El mejor Ramón está, naturalmente, en las greguerías de la intuición, aunque el más celebrado sea el de las greguerías del ingenio, que suelen ser las más visuales y mecánicas. He aquí una greguería del ingenio: «Qué ágil un esqueleto si cogiese una bicicleta por su cuenta.» Ramón, con su fabulosa e incesante capacidad de asociación plástica, ha establecido la equivalencia entre el esquematismo del esqueleto y el de la bicicleta, ha visto lo que el esqueleto tiene de bicicleta interior del hombre, lo que el hombre tiene de bicicleta -aquí el humor-, y a la inversa ha visto que la bicicleta es esquelética.

Ramón cuenta una vez que si le obligasen a establecer equivalencias entre un reloj y una regadera, en seguida diría que por la regadera salen los minutos del agua. Es el viejo juego de lo uno en lo otro, tan practicado por los surrealistas. Otra greguería del ingenio que emparenta la pequeñez y frecuencia de los minutos con las gotas de agua, con la lluvia de la regadera. Veamos una greguería costumbrista: «Las almas de los sablistas muertos flotan en la Puerta del Sol.» Esta es una buena greguería de la intuición, tocada de costumbrismo madrileño. A principios del siglo, los sablistas, los que vivían de pedir dinero a los demás, estaban todos en la Puerta del Sol, que es donde podía uno encontrarse a todo el mundo. Por esa fijeza del sablista en su lugar de trabajo -o de presa-, Ramón deduce poéticamente que el alma del sablista, cuando el sablista muere, se queda flotando en dicha plaza. Por otra parte, la greguería alude claramente a lo que el sablista, aun de vivo, tiene de alma en pena, de alma errante. Los que flotan por la Puerta del Sol, ya como almas, espiritualizados por la escasez y el hambre, son los sablistas vivos.

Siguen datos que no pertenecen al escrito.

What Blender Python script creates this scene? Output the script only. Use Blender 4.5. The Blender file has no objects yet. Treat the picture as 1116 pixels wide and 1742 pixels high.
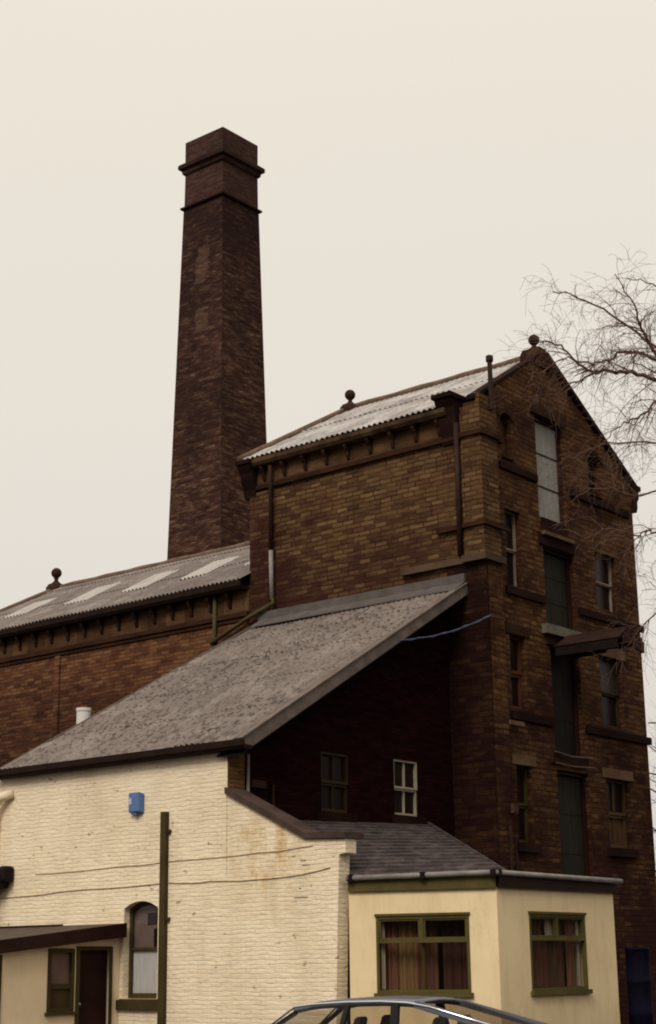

Esta greguería, que nace de una poderosa intuición, es también greguería de la observación, en lo que comporta de costumbrismo trascendido, poetizado, como ya hemos escrito anteriormente que Ramón trasciende siempre el cos- tumbrismo. Otra greguería: «La araña es la zurcidora del aire.» El plasticismo de Ramón, la subconsciencia en él de la vida cotidiana -la zurcidora- y la intuición poética que supone zurcir el aire -el aire como tejido-, dan toda su riqueza a esta greguería. Vemos, pues, que intuición, observación e ingenio se conglomeran con frecuencia en una sola greguería. La greguería no es sólo poesía más humor, como él simplificaba. La araña convertida en zurcidora es ya una araña con ánima, humanizada. El greguerismo y el ramonismo son siempre un animismo, el animismo de un primitivo posbaudeleriano, paradójico, y por lo tanto irónico. Ramón toca cada cosa en una greguería y la deja moviéndose. Nunca sabremos si la cosa tiene vida o no, si la silla le da pataditas o se las da él a la silla, al mundo. Nunca nos lo dirá. Es humorista hasta las últimas consecuencias.